> Exercise requirements: Within the material below, locate the line with "0.106, 0.069, 0.6))" and the line with "0.047, 0.025, 3))", then return those two lines and all lines between them, exactly as written.

> Given information:
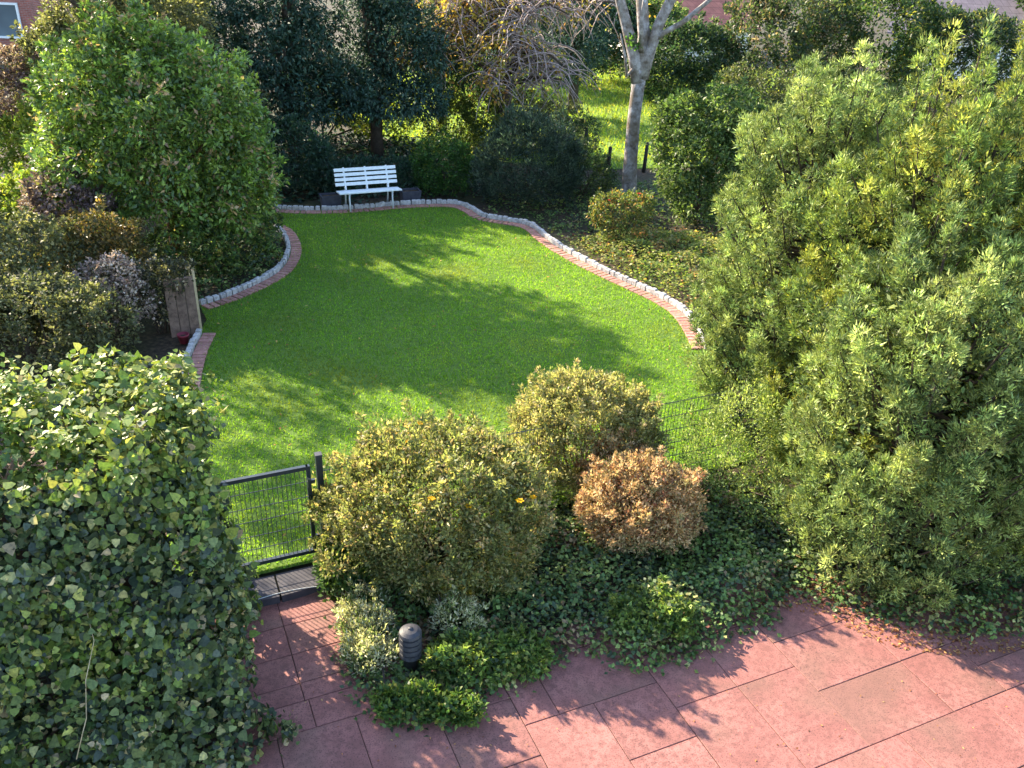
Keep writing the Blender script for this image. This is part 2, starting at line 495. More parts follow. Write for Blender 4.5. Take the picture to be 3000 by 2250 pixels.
def plant(name, label, cat, base, blobs, nclump, csize, per, leaf, palette, mat='leaf', seed=0, group=None, shape='leaf',
          trunk=None, bark='bark', shell=(0.78, 1.04), low=-0.75, inner=0.12, crown='crown', stems=6, lobes=3, gap=.35, shoots=.07, **kw):
    """a tree or shrub: root at its base, trunk (tapered, with limbs) and a crown of separate leaves"""
    rng = np.random.default_rng(seed)
    root = thing(name, base, label, cat, group)
    o = Vector(base)
    bl = [((b[0][0] + o.x, b[0][1] + o.y, b[0][2] + o.z), b[1]) for b in blobs]
    # smaller boughs break up each big lobe, and drifts of thin growth leave gaps
    sub = []
    if lobes:
        for c, r in bl:
            for i in range(lobes + int(2.2 * max(r))):
                d = unit(rng.normal(size=(1, 3)))[0]
                if d[2] < -.5: d[2] *= -1
                f = rng.uniform(.24, .42)
                sub.append((tuple(np.array(c) + np.array(r) * d * rng.uniform(.72, .95)), (r[0] * f, r[1] * f, r[2] * f)))
    cp, cn = crown_clumps(rng, bl + sub, nclump, shell, low, inner)
    lo = o.z + 0.05
    fr = 1.9 / max(.25, np.mean([max(b[1]) for b in bl]))
    ph = rng.uniform(0, 6, 3)
    den = np.sin(cp[:, 0] * fr * 1.7 + ph[0] + np.sin(cp[:, 2] * fr)) * np.sin(cp[:, 1] * fr * 1.5 + ph[1]) * np.sin(cp[:, 2] * fr * 2.1 + ph[2] + np.sin(cp[:, 0] * fr * 1.3))
    keep = (cp[:, 2] > lo) & ((den < .22) | (rng.random(len(cp)) > gap))
    cp, cn = cp[keep], cn[keep]
    cs = csize * rng.uniform(0.65, 1.35, len(cp))
    if shoots:      # long young shoots standing out of the crown
        ks = rng.choice(len(cp), int(len(cp) * shoots), replace=False)
        dr = unit(cn[ks] + .45 * rng.normal(size=(len(ks), 3)) + np.array([0, 0, .7]))
        ln = csize * rng.uniform(.7, 2.4, len(ks))
        for f in (.45, .75, 1.0):
            cp = np.concatenate([cp, cp[ks] + dr * (ln * f)[:, None]]); cn = np.concatenate([cn, dr]); cs = np.concatenate([cs, np.full(len(ks), csize * (.62 - .3 * f))])
    idx, pos, ax, nr = clump_leaves(rng, cp, cn, cs, per, **kw)
    keep = pos[:, 2] > o.z + 0.01
    idx, pos, ax, nr = idx[keep], pos[keep], ax[keep], nr[keep]
    L = leaf[0] * rng.uniform(0.6, 1.3, len(pos)); W = leaf[1] * rng.uniform(0.7, 1.25, len(pos))
    col = pick_colors(rng, idx, len(cp), palette)
    leaf_object(crown, M[mat], root, pos, ax, nr, L, W, col, shape, o)
    # trunk and limbs in the root's frame
    mb = MB()
    tops = [(Vector(b[0]) - Vector((0, 0, 0.0))) for b in blobs]
    if trunk:
        tr, th = trunk
        pts = [(0, 0, -0.05), (rng.normal(0, .03), rng.normal(0, .03), th * 0.35), (rng.normal(0, .06), rng.normal(0, .06), th)]
        mb.tube(pts, [tr * 1.2, tr, tr * 0.55], 8)
        limbs(rng, (0, 0, 0), tops, tr * 0.5, mb, 0.55)
        link('trunk', mb.mesh('trunk', True), M[bark], root)
    else:
        for i in range(stems):
            tg = tops[i % len(tops)] + Vector((rng.normal(0, .12), rng.normal(0, .12), rng.normal(0, .1)))
            s = Vector((rng.normal(0, .06), rng.normal(0, .06), -0.03))
            mb.tube([s, s.lerp(tg, .5) + Vector((rng.normal(0, .05), rng.normal(0, .05), .05)), tg], [.022, .015, .006], 5)
        link('stems', mb.mesh('stems', True), M[bark], root)
    return root


# palettes (linear base colours)
def pal(*a):
    return [((r, g, b), w) for r, g, b, w in a]


P_YEW = pal((0.143, 0.200, 0.048, 4), (0.203, 0.256, 0.058, 4), (0.302, 0.320, 0.068, 2.5), (0.454, 0.401, 0.068, 1.3), (0.085, 0.128, 0.041, 2))
P_YEW_G = pal((0.169, 0.229, 0.070, 4), (0.248, 0.301, 0.094, 4), (0.336, 0.376, 0.127, 2), (0.098, 0.146, 0.051, 2))
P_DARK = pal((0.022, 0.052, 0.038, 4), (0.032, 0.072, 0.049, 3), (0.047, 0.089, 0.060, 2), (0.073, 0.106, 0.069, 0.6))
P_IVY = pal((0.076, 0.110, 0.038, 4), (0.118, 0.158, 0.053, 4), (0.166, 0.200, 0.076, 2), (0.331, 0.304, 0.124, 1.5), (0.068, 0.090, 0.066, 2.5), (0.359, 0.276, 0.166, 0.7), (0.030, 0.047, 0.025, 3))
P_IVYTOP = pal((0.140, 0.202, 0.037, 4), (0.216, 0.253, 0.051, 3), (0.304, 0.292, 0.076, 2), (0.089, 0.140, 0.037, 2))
P_BIG = pal((0.127, 0.209, 0.045, 4), (0.194, 0.275, 0.054, 3), (0.089, 0.143, 0.053, 3), (0.283, 0.357, 0.075, 1.8), (0.387, 0.253, 0.149, 0.9))
P_HYP = pal((0.195, 0.208, 0.078, 4), (0.273, 0.260, 0.104, 3), (0.117, 0.143, 0.058, 3), (0.377, 0.312, 0.156, 1.8), (0.442, 0.312, 0.156, 0.8))
P_HYP2 = pal((0.275, 0.263, 0.112, 4), (0.362, 0.312, 0.150, 3), (0.163, 0.188, 0.075, 2.5), (0.450, 0.350, 0.200, 1.2))
P_ORANGE = pal((.50, .325, .17, 4), (.56, .41, .24, 3), (.40, .31, .15, 3), (.27, .13, .08, 1.2), (.26, .24, .11, 1.8))
P_COVER = pal((0.074, 0.128, 0.041, 4), (0.115, 0.182, 0.047, 3), (0.189, 0.243, 0.068, 2), (0.047, 0.074, 0.038, 3), (0.324, 0.311, 0.121, 1), (0.216, 0.149, 0.081, 0.6))
P_OLIVE = pal((0.123, 0.132, 0.062, 4), (0.193, 0.193, 0.087, 2.5), (0.078, 0.087, 0.049, 3), (0.298, 0.263, 0.140, 1))
P_CLUMP = pal((0.111, 0.182, 0.046, 4), (0.182, 0.240, 0.058, 3), (0.260, 0.286, 0.078, 1.2), (0.065, 0.104, 0.039, 3))
P_LIME = pal((0.149, 0.218, 0.034, 4), (0.230, 0.265, 0.040, 3), (0.299, 0.299, 0.057, 1.6), (0.092, 0.149, 0.032, 2))

# ------------------------------------------------------------------ ground
tag(MB().add([site(-400, -60, -.045), site(400, -60, -.045), site(-400, 2.30, -.045), site(400, 2.30, -.045),
              site(-400, 2.36, .06), site(400, 2.36, .06), site(-400, 900, .06), site(400, 900, .06)],
             [(0, 1, 3, 2), (2, 3, 5, 4), (4, 5, 7, 6)]).build('ground', M['soil']), kind='structure')

ARC = [(-5.3, 13.44), (-4.92, 13.95), (-4.61, 14.58), (-4.43, 15.2), (-4.45, 15.96), (-4.6, 16.62), (-4.9, 17.32), (-5.16, 17.66)]
RUN = [(-5.56, 18.98), (-4.87, 18.95), (-4.18, 19.07), (-3.49, 19.31), (-2.9, 19.60), (-2.18, 19.84), (-1.49, 19.90), (-1.08, 19.52), (-0.79, 19.02),
       (-0.32, 18.80), (0.1, 18.64), (0.38, 18.32), (0.59, 17.74), (0.96, 16.99), (1.56, 16.04), (2.19, 15.2), (2.63, 14.62), (2.92, 14.06), (3.05, 13.34), (3.08, 12.5)]
FRAG = [(-4.93, 12.35), (-4.86, 11.75), (-4.74, 11.16), (-4.55, 10.4)]


def smooth_path(pts, step):
    P = [Vector((*p, 0)) for p in pts]
    dense = []
    for i in range(len(P) - 1):
        p0, p1, p2, p3 = P[max(i - 1, 0)], P[i], P[i + 1], P[min(i + 2, len(P) - 1)]
        for k in range(24):
            s = k / 24
            dense.append(0.5 * ((2 * p1) + (p2 - p0) * s + (2 * p0 - 5 * p1 + 4 * p2 - p3) * s * s + (3 * p1 - p0 - 3 * p2 + p3) * s ** 3))
    dense.append(P[-1])
    out = [dense[0]]
    acc = 0
    for a, c in zip(dense, dense[1:]):
        acc += (c - a).length
        if acc >= step:
            out.append(c); acc -= step
    return out


LAWN = [(p.x, p.y) for p in smooth_path(FRAG[::-1], .3)] + [(-5.0, 12.9)] + [(p.x, p.y) for p in smooth_path(ARC, .3)] + [(-6.6, 18.0), (-6.8, 18.6)] + \
       [(p.x, p.y) for p in smooth_path(RUN, .3)] + [(3.1, 11.5), tuple(site(4.4, 2.62).xy), tuple(site(-2.6, 2.62).xy), (-4.1, 8.6)]
cxy = (-1.0, 13.5)
tag(MB().add([(*p, .095) for p in LAWN], [tuple(range(len(LAWN)))[::-1]]).build('lawn', M['lawn']), kind='structure')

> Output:
P_DARK = pal((0.022, 0.052, 0.038, 4), (0.032, 0.072, 0.049, 3), (0.047, 0.089, 0.060, 2), (0.073, 0.106, 0.069, 0.6))
P_IVY = pal((0.076, 0.110, 0.038, 4), (0.118, 0.158, 0.053, 4), (0.166, 0.200, 0.076, 2), (0.331, 0.304, 0.124, 1.5), (0.068, 0.090, 0.066, 2.5), (0.359, 0.276, 0.166, 0.7), (0.030, 0.047, 0.025, 3))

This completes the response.